The game in this country is entitled to be bitter. The decision of the
Australian Rugby League to pull the plug on its first full tour to this
country for seven years, because of some imagined threat to their safety
here or in transit, is a hugely damaging blow - one from which it will find
it desperately difficult to recover.
International tours have been one of the main casualties of the years of
turmoil following the birth of Super League and the importance of this one
was both financial and talismanic.
The Rugby Football League, the already beleaguered governing body in this
country, is crippled by accumulated debt. Although plans for this tour were
deliberately scaled down to take the three Tests to modest venues at Bolton,
Huddersfield and Wigan, the minimum of £2m it could have been expected to
bring through the turnstiles would have helped enormously, even after paying
overheads and splitting the residue with the Australians.
The RFL's development programmes throughout the British Isles, as well as
support for initiatives beyond, depend on its financial viability. What has
merely been difficult to fund of late might now prove impossible. The
doomsday scenario is that the League could be rendered incapable of
fulfilling basic functions, such as providing referees.
When the RFL's chairman, Sir Rodney Walker, says that he hopes the
Australians realise the effect their decision will have, he says it through
clenched teeth. The simple answer is that they - or enough of them to carry
the day - clearly do not care very much and their obsession with their own
domestic issues only consolidates rugby league's self-defeating image as a
parochial game.
The RFL was due to announce a sponsor for the Test series next week - a
blue-chip multinational it had to work fiendishly hard to bring on board in
the current climate.

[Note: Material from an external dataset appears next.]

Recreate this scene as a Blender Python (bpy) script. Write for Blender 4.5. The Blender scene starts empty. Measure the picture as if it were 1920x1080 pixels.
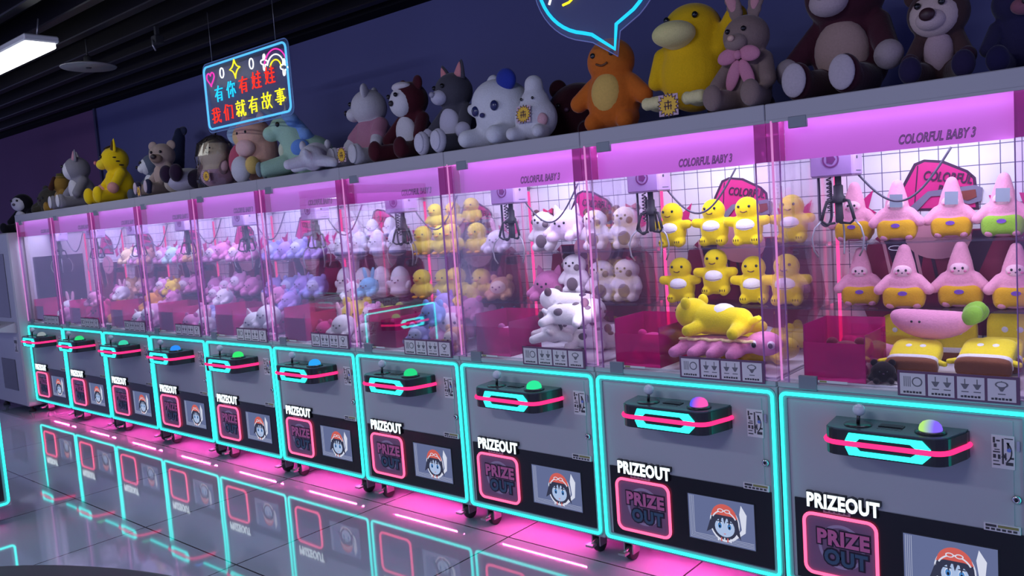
import bpy, math, random
from mathutils import Vector, Matrix, Euler
random.seed(7)
PI = math.pi
SC = bpy.context.scene
COL = SC.collection

# ------------------------------------------------------------------ camera
cam_d = bpy.data.cameras.new('camera')
cam_d.sensor_width = 36.0
cam_d.lens = 1539.19 * 36.0 / 1920.0
cam_d.clip_start = 0.02
cam = bpy.data.objects.new('camera', cam_d)
COL.objects.link(cam)
_yaw, _pit, _rol = 0.7113, -0.0890, -0.0719
_f = Vector((-math.sin(_yaw) * math.cos(_pit), math.cos(_yaw) * math.cos(_pit), math.sin(_pit)))
_r = Vector((math.cos(_yaw), math.sin(_yaw), 0))
_u = _r.cross(_f)
_r2 = _r * math.cos(_rol) + _u * math.sin(_rol)
_u2 = -_r * math.sin(_rol) + _u * math.cos(_rol)
_m = Matrix((_r2, _u2, -_f)).transposed().to_4x4()
_m.translation = Vector((8.4029, -2.8244, 1.5256))
cam.matrix_world = _m
SC.camera = cam

# ------------------------------------------------------------------ world, exposure
SC.view_settings.view_transform = 'Standard'
SC.view_settings.look = 'None'
SC.view_settings.gamma = 1.0
SC.view_settings.exposure = 0.0
SC.view_settings.use_curve_mapping = False
SC.cycles.max_bounces = 8
SC.cycles.transparent_max_bounces = 32
SC.cycles.sample_clamp_indirect = 4.0
SC.cycles.caustics_reflective = False
SC.cycles.caustics_refractive = False
world = bpy.data.worlds.new('dim arcade air')
SC.world = world
world.use_nodes = True
_bg = world.node_tree.nodes['Background']
_bg.inputs[0].default_value = (0.42, 0.44, 1.0, 1)
_bg.inputs[1].default_value = 0.70


def area_light(name, loc, size, size_y, power, col, rot=(0, 0, 0), parent=None, spread=PI):
    d = bpy.data.lights.new(name, 'AREA')
    d.shape = 'RECTANGLE'
    d.size, d.size_y, d.energy, d.color = size, size_y, power, col
    d.spread = spread
    o = bpy.data.objects.new(name, d)
    COL.objects.link(o)
    o.location = loc
    o.rotation_euler = rot
    if parent:
        o.parent = parent
    return o


# unseen fill lights, added behind the camera to brighten toys and machine fronts
area_light('hall_fill', (7.0, -3.6, 2.8), 1.2, 0.2, 36, (0.80, 0.84, 1.0), (0.45, 0, 0))
area_light('hall_fill', (3.6, -3.6, 2.8), 1.2, 0.2, 36, (0.80, 0.84, 1.0), (0.45, 0, 0))

W = 0.8            # width of one machine
NM = 10


# ------------------------------------------------------------------ materials
def lin(c):
    return tuple(((v / 12.92) if v <= 0.04045 else ((v + 0.055) / 1.055) ** 2.4) for v in c)


def H(s):
    return lin(tuple(int(s[i:i + 2], 16) / 255 for i in (0, 2, 4)))


MATS = {}


def _new(name):
    m = bpy.data.materials.new(name)
    m.use_nodes = True
    return m, m.node_tree, m.node_tree.nodes['Principled BSDF']


def pbr(name, col, rough=0.5, metal=0.0, coat=0.0, spec=0.5):
    if name in MATS:
        return MATS[name]
    m, t, b = _new(name)
    b.inputs['Base Color'].default_value = (*col, 1)
    b.inputs['Roughness'].default_value = rough
    b.inputs['Metallic'].default_value = metal
    b.inputs['Coat Weight'].default_value = coat
    b.inputs['Specular IOR Level'].default_value = spec
    MATS[name] = m
    return m


def emit(name, col, s=1.0):
    if name in MATS:
        return MATS[name]
    m = bpy.data.materials.new(name)
    m.use_nodes = True
    t = m.node_tree
    t.nodes.clear()
    e = t.nodes.new('ShaderNodeEmission')
    e.inputs[0].default_value = (*col, 1)
    e.inputs[1].default_value = s
    o = t.nodes.new('ShaderNodeOutputMaterial')
    t.links.new(e.outputs[0], o.inputs[0])
    MATS[name] = m
    return m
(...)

The task of attracting any further backers to the game
suddenly looks harder still; the first question they ask is how any recent
projects have fared.
The clubs - St Helens, Leeds, Bradford and Wigan - who were due to play the
tourists will also take a financial beating. Wigan's estimate of their total
income from a 20,000-plus gate at the JJB Stadium plus the spin-offs is
around £500,000 - more money lost to the game, which it cannot afford.
But the damage goes deeper than the balance-sheet. After the financial
failure of last year's World Cup it was vital for rugby league to show that
it could stage a major international event successfully.

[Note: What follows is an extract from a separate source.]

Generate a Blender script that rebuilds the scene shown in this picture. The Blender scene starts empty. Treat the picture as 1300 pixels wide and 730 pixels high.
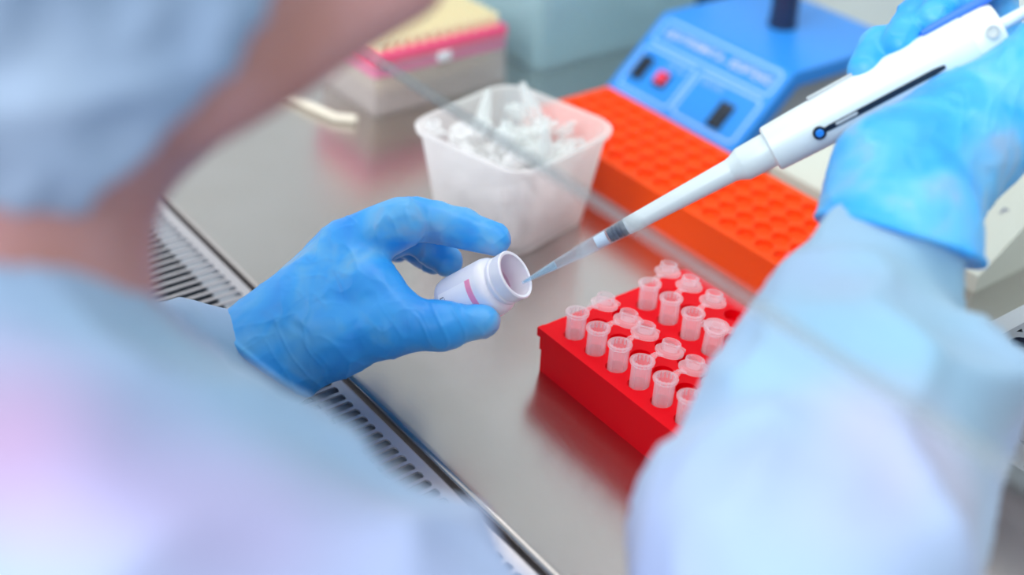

Through no direct fault of its own, the game here will again be unable to do
so. The feeling that this failure is due in large part to a lack of
commitment at the Australian end of the bargain will only intensify if the
Wallabies screw up their courage and get on the plane.
It is even more galling that it is players of the on-field courage and
commitment of Brad Fittler, Darren Lockyer, Andrew Johns and Shane Webcke
who were the prime movers in getting the tour called off. British fans will
not feel quite the same in future about them and their playing achievements.
All the interested parties in this country were putting their heads together
yesterday and again today to see whether anything can be salvaged from the
wreckage. The insurance implications are still uncertain, with the cover
against postponements possibly negated by the usual exclusion clause for
acts of war.
If, in that case, they still have to pay for the venues, the feeling is that
they might as well stage some sort of match, possibly "home internationals"
featuring opposition like France and Ireland - who were quick to offer their
services - or Great Britain against a side of British-based Australians and
New Zealanders, or against a full Kiwi side, due to tour next year. The
logistics of getting them here at short notice - even assuming that they,
unlike their quaking cousins across the Tasman, were brave enough to come -
would be genuinely frightening.
Other suggestions are that the full Test side could take over the Under-21s
tour to South Africa or even that it could turn the tables on Australia by
going there for a quick-hit, two-Test visit.
But there is a possible final indignity lurking behind that idea. Having
thrown the world game into chaos by their unwillingness to travel, Australia
would want the RFL to underwrite that trip so that any loss incurred by
unscheduled, largely unpromoted games would be ours, and ours alone.
You can already hear the grateful chorus echoing across the rugby league
heartlands of the north of England. "Thanks, mate, thanks a bloody lot."